→ SUPPLIED MATERIAL
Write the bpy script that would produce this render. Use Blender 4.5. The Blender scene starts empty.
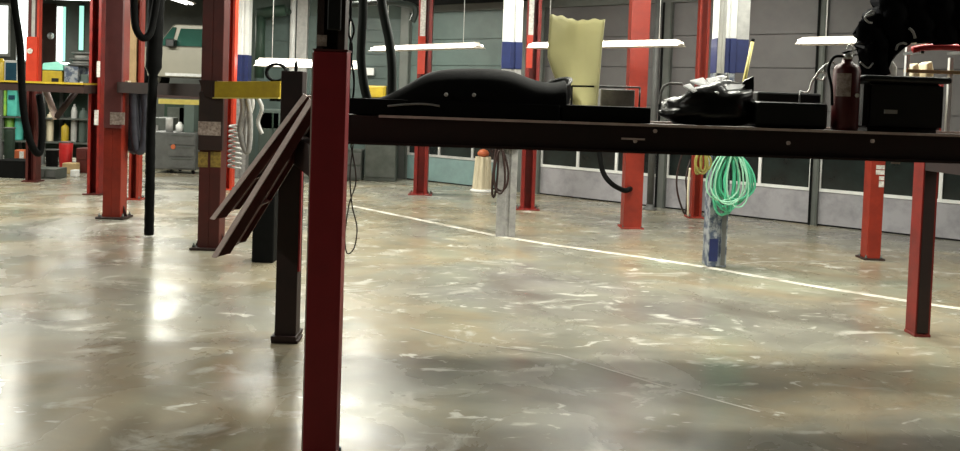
import bpy, bmesh, math, random
from mathutils import Vector, Matrix, noise
random.seed(7)
S = bpy.context.scene
C = S.collection
PI = math.pi
# ------------------------------------------------------------ camera
F = 830.0; EYE = 1.7; PITCH = math.radians(2.1); ROLL = -0.035
PCX, PCY = 480.0, 128.4
cam_d = bpy.data.cameras.new('camera'); cam = bpy.data.objects.new('camera', cam_d); C.objects.link(cam)
cam_d.sensor_width = 36; cam_d.lens = F / 960 * 36; cam_d.shift_y = -(225.5 - PCY) / 960
cam_d.clip_start = 0.05; cam_d.clip_end = 200
Rm = Matrix.Rotation(PI / 2 - PITCH, 3, 'X') @ Matrix.Rotation(-ROLL, 3, 'Z')
cam.matrix_world = Matrix.Translation((0, 0, EYE)) @ Rm.to_4x4()
S.camera = cam

def ray(px, py):
    return Rm @ Vector(((px - PCX) / F, -(py - PCY) / F, -1.0))
def G(px, py, z=0.0):                       # point of a horizontal plane (the floor by default)
    d = ray(px, py); return Vector((0, 0, EYE)) + d * ((z - EYE) / d.z)
def Q(px, py, Y):                           # point at a given distance into the room
    d = ray(px, py); return Vector((0, 0, EYE)) + d * (Y / d.y)

# ------------------------------------------------------------ materials
def mat(name, col, rough=0.5, metal=0.0, col2=None, scale=6.0, amt=0.5, bump=0.0, spec=0.5, rvar=0.0, emit=None, es=0.0, alpha=None, trans=0.0, aniso=(1, 1, 1), lo=0.35, hi=0.65):
    m = bpy.data.materials.new(name); m.use_nodes = True
    n = m.node_tree.nodes; l = m.node_tree.links; b = n['Principled BSDF']
    b.inputs['Base Color'].default_value = (*col, 1); b.inputs['Roughness'].default_value = rough
    b.inputs['Metallic'].default_value = metal; b.inputs['Specular IOR Level'].default_value = spec
    if trans: b.inputs['Transmission Weight'].default_value = trans
    if emit: b.inputs['Emission Color'].default_value = (*emit, 1); b.inputs['Emission Strength'].default_value = es
    tc = n.new('ShaderNodeTexCoord'); mp = n.new('ShaderNodeMapping'); mp.inputs['Scale'].default_value = aniso
    l.new(tc.outputs['Object'], mp.inputs['Vector'])
    nz = n.new('ShaderNodeTexNoise'); nz.inputs['Scale'].default_value = scale; nz.inputs['Detail'].default_value = 6
    nz.inputs['Roughness'].default_value = 0.65
    l.new(mp.outputs['Vector'], nz.inputs['Vector'])
    cr = n.new('ShaderNodeValToRGB'); c2 = col2 or tuple(c * 0.6 for c in col)
    cr.color_ramp.elements[0].position = lo; cr.color_ramp.elements[1].position = hi
    mixc = tuple(a * (1 - amt) + b_ * amt for a, b_ in zip(col, c2))
    cr.color_ramp.elements[0].color = (*mixc, 1); cr.color_ramp.elements[1].color = (*col, 1)
    l.new(nz.outputs['Fac'], cr.inputs['Fac']); l.new(cr.outputs['Color'], b.inputs['Base Color'])
    if bump:
        bp = n.new('ShaderNodeBump'); bp.inputs['Strength'].default_value = bump; bp.inputs['Distance'].default_value = 0.02
        l.new(nz.outputs['Fac'], bp.inputs['Height']); l.new(bp.outputs['Normal'], b.inputs['Normal'])
    return m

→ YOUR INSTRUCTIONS
Exclude the pictures, and transcribe all of the material exactly.

→ RESULT FOR THIS EXERCISE
Write the bpy script that would produce this render. Use Blender 4.5. The Blender scene starts empty.
import bpy, bmesh, math, random
from mathutils import Vector, Matrix, noise
random.seed(7)
S = bpy.context.scene
C = S.collection
PI = math.pi
# ------------------------------------------------------------ camera
F = 830.0; EYE = 1.7; PITCH = math.radians(2.1); ROLL = -0.035
PCX, PCY = 480.0, 128.4
cam_d = bpy.data.cameras.new('camera'); cam = bpy.data.objects.new('camera', cam_d); C.objects.link(cam)
cam_d.sensor_width = 36; cam_d.lens = F / 960 * 36; cam_d.shift_y = -(225.5 - PCY) / 960
cam_d.clip_start = 0.05; cam_d.clip_end = 200
Rm = Matrix.Rotation(PI / 2 - PITCH, 3, 'X') @ Matrix.Rotation(-ROLL, 3, 'Z')
cam.matrix_world = Matrix.Translation((0, 0, EYE)) @ Rm.to_4x4()
S.camera = cam

def ray(px, py):
    return Rm @ Vector(((px - PCX) / F, -(py - PCY) / F, -1.0))
def G(px, py, z=0.0):                       # point of a horizontal plane (the floor by default)
    d = ray(px, py); return Vector((0, 0, EYE)) + d * ((z - EYE) / d.z)
def Q(px, py, Y):                           # point at a given distance into the room
    d = ray(px, py); return Vector((0, 0, EYE)) + d * (Y / d.y)

# ------------------------------------------------------------ materials
def mat(name, col, rough=0.5, metal=0.0, col2=None, scale=6.0, amt=0.5, bump=0.0, spec=0.5, rvar=0.0, emit=None, es=0.0, alpha=None, trans=0.0, aniso=(1, 1, 1), lo=0.35, hi=0.65):
    m = bpy.data.materials.new(name); m.use_nodes = True
    n = m.node_tree.nodes; l = m.node_tree.links; b = n['Principled BSDF']
    b.inputs['Base Color'].default_value = (*col, 1); b.inputs['Roughness'].default_value = rough
    b.inputs['Metallic'].default_value = metal; b.inputs['Specular IOR Level'].default_value = spec
    if trans: b.inputs['Transmission Weight'].default_value = trans
    if emit: b.inputs['Emission Color'].default_value = (*emit, 1); b.inputs['Emission Strength'].default_value = es
    tc = n.new('ShaderNodeTexCoord'); mp = n.new('ShaderNodeMapping'); mp.inputs['Scale'].default_value = aniso
    l.new(tc.outputs['Object'], mp.inputs['Vector'])
    nz = n.new('ShaderNodeTexNoise'); nz.inputs['Scale'].default_value = scale; nz.inputs['Detail'].default_value = 6
    nz.inputs['Roughness'].default_value = 0.65
    l.new(mp.outputs['Vector'], nz.inputs['Vector'])
    cr = n.new('ShaderNodeValToRGB'); c2 = col2 or tuple(c * 0.6 for c in col)
    cr.color_ramp.elements[0].position = lo; cr.color_ramp.elements[1].position = hi
    mixc = tuple(a * (1 - amt) + b_ * amt for a, b_ in zip(col, c2))
    cr.color_ramp.elements[0].color = (*mixc, 1); cr.color_ramp.elements[1].color = (*col, 1)
    l.new(nz.outputs['Fac'], cr.inputs['Fac']); l.new(cr.outputs['Color'], b.inputs['Base Color'])
    if bump:
        bp = n.new('ShaderNodeBump'); bp.inputs['Strength'].default_value = bump; bp.inputs['Distance'].default_value = 0.02
        l.new(nz.outputs['Fac'], bp.inputs['Height']); l.new(bp.outputs['Normal'], b.inputs['Normal'])
    return m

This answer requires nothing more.